____ RAW DATA

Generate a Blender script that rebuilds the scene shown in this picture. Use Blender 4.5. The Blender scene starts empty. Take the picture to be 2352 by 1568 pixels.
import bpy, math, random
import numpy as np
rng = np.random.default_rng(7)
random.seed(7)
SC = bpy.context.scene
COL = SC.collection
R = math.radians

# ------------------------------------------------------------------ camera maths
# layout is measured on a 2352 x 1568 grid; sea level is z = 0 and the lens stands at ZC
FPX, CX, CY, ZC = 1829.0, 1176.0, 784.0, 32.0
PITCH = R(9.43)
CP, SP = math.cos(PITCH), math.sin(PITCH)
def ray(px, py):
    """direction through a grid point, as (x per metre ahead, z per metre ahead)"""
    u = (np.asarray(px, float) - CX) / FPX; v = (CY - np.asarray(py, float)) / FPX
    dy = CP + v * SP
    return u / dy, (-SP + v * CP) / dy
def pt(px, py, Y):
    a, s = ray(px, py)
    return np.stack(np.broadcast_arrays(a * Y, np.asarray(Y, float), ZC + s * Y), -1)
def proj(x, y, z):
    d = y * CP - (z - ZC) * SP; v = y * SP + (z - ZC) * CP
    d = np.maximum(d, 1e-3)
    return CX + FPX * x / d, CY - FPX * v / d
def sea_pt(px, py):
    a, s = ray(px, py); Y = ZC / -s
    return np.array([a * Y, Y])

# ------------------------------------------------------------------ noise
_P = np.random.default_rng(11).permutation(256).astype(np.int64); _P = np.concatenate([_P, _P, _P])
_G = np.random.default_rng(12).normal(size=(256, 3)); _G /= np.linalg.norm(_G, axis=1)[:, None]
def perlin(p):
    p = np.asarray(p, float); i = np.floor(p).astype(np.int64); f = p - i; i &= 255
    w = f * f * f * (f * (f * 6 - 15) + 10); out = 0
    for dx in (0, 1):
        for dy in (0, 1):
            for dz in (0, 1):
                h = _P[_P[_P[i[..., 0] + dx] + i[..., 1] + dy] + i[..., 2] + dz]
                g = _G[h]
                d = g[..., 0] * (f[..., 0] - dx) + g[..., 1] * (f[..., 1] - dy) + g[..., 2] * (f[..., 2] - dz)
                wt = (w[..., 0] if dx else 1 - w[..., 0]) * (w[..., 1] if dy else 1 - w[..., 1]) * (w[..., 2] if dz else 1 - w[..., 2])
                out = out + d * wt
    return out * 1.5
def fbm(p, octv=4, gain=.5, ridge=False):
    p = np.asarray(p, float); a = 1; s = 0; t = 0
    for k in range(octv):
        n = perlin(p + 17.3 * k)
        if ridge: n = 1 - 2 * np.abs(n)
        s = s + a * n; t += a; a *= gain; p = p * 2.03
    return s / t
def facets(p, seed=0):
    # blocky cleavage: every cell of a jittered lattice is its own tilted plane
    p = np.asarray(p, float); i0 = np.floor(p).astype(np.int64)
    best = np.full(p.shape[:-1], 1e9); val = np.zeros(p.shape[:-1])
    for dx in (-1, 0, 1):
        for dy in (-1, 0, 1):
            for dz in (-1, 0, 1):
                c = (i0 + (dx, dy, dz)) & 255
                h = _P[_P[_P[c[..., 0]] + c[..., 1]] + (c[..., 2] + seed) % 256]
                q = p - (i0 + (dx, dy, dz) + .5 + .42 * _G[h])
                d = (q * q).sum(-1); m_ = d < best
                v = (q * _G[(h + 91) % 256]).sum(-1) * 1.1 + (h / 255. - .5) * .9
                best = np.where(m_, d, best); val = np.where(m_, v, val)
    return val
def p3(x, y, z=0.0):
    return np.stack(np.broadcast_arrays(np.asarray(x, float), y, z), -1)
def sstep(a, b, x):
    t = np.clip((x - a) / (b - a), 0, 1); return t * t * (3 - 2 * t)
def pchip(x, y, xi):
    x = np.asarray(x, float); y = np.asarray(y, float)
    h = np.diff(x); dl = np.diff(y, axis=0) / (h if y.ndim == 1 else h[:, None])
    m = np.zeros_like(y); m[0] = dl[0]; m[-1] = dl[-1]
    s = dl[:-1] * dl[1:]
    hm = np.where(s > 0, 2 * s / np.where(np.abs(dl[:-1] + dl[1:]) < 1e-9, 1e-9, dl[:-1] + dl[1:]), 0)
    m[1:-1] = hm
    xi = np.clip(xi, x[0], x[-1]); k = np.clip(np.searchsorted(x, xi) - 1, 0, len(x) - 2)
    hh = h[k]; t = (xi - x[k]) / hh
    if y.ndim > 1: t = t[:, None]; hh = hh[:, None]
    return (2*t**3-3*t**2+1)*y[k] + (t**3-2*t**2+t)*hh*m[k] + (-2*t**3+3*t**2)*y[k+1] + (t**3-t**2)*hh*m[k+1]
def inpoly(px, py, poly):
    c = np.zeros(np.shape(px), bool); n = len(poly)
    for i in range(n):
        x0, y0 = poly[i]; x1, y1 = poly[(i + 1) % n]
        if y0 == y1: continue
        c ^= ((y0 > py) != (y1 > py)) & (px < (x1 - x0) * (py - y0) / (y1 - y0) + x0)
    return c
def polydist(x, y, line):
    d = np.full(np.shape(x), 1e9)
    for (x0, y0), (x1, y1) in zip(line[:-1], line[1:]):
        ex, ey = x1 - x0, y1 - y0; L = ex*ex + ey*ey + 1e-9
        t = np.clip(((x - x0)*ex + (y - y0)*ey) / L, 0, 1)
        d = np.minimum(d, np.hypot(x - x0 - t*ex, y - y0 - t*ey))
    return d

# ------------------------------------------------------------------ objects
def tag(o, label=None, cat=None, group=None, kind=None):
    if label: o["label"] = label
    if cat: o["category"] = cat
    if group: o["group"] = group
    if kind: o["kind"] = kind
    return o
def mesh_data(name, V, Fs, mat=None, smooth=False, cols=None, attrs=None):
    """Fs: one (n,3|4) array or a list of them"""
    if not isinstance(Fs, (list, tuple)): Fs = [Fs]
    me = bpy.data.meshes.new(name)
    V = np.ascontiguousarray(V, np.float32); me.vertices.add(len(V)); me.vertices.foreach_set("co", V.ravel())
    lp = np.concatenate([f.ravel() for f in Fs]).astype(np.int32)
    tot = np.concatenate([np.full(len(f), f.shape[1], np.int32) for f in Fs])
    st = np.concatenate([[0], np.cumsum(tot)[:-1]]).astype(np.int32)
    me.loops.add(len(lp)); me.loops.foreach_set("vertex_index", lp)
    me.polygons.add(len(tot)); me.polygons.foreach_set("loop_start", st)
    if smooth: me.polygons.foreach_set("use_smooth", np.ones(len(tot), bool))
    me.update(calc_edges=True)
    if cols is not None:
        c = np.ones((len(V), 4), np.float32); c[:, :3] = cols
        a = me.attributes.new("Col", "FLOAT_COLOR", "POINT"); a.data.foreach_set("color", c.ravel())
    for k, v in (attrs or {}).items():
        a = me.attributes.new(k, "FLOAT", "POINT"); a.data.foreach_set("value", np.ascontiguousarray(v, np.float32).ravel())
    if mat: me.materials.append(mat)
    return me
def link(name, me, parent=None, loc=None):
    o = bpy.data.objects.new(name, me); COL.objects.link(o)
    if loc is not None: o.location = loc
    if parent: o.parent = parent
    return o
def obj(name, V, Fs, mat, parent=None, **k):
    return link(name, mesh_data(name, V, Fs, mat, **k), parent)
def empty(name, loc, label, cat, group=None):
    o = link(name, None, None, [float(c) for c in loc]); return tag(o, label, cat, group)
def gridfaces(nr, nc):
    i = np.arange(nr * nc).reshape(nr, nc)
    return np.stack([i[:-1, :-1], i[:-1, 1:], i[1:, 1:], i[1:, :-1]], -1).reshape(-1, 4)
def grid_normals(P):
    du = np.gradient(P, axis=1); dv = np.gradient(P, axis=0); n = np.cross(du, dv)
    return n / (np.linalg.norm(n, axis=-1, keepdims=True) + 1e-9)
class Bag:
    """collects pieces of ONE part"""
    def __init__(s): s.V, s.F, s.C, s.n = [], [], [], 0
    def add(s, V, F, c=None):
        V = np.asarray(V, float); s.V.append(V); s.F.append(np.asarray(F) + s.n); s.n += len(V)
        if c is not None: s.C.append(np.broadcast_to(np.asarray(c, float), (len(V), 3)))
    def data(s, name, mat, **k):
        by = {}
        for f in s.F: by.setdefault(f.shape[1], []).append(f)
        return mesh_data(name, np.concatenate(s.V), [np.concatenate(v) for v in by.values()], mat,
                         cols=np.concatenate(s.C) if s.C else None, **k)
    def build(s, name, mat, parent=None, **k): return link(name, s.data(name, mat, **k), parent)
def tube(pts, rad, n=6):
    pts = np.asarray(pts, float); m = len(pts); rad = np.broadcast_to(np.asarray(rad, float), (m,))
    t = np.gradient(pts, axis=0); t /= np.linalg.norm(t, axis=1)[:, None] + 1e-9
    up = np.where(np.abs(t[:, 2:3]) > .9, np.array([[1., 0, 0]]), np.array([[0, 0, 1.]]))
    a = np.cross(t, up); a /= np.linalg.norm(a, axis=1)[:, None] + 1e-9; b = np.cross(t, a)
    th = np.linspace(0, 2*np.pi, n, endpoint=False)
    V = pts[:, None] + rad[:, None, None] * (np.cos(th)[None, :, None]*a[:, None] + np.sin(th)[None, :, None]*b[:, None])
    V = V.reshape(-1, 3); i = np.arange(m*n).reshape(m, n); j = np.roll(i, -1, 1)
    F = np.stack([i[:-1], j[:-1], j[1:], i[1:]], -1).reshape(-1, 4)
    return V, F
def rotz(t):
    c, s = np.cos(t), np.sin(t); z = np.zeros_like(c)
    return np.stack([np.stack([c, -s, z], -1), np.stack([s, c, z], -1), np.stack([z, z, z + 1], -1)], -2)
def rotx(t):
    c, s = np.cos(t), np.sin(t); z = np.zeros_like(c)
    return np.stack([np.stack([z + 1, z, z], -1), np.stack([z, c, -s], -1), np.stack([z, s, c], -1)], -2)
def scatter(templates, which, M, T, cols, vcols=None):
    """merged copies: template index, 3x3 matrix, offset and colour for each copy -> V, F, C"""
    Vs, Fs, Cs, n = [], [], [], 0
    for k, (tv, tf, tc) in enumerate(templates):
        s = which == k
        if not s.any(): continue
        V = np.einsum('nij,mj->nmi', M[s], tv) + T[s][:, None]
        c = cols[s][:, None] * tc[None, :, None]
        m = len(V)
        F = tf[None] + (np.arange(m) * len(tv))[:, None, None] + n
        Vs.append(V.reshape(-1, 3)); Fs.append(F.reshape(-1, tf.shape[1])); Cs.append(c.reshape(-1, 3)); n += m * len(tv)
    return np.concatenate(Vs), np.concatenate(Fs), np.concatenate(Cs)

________

SET TASK: From the first line of the listing above to the line with "R = math.radians", please transcribe each line exactly, both ends included, and nothing beyond that.

WRITTEN ANSWER:
Generate a Blender script that rebuilds the scene shown in this picture. Use Blender 4.5. The Blender scene starts empty. Take the picture to be 2352 by 1568 pixels.
import bpy, math, random
import numpy as np
rng = np.random.default_rng(7)
random.seed(7)
SC = bpy.context.scene
COL = SC.collection
R = math.radians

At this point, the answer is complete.